◆ **Material**

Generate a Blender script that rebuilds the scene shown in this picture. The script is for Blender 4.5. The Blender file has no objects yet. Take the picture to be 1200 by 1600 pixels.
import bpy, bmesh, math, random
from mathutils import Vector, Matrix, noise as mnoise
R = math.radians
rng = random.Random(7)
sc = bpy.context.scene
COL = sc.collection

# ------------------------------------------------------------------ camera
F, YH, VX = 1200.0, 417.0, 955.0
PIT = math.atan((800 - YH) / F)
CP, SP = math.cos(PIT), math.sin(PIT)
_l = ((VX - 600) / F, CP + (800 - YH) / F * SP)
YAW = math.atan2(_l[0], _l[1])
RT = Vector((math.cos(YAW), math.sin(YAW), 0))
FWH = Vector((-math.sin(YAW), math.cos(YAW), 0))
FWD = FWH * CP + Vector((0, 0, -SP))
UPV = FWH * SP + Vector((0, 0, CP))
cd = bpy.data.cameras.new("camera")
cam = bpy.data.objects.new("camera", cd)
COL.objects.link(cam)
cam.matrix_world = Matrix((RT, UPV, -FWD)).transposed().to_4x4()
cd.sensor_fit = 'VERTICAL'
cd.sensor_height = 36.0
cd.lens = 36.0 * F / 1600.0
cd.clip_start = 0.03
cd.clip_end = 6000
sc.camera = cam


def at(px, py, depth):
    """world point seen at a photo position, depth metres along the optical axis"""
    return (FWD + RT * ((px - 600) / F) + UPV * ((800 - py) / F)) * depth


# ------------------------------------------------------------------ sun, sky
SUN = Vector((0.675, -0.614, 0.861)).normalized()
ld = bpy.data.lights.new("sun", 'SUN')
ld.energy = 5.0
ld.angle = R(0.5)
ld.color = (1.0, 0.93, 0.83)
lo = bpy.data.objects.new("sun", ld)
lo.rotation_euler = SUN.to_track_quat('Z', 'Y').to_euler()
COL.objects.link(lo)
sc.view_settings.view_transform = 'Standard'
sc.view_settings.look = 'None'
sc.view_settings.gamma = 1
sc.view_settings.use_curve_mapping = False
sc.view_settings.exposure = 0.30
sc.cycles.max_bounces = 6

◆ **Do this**
Verbatim output is expected for the lines from the start of the data to the line in which "COL = sc.collection" appears, both included.

◆ **Task answer**
Generate a Blender script that rebuilds the scene shown in this picture. The script is for Blender 4.5. The Blender file has no objects yet. Take the picture to be 1200 by 1600 pixels.
import bpy, bmesh, math, random
from mathutils import Vector, Matrix, noise as mnoise
R = math.radians
rng = random.Random(7)
sc = bpy.context.scene
COL = sc.collection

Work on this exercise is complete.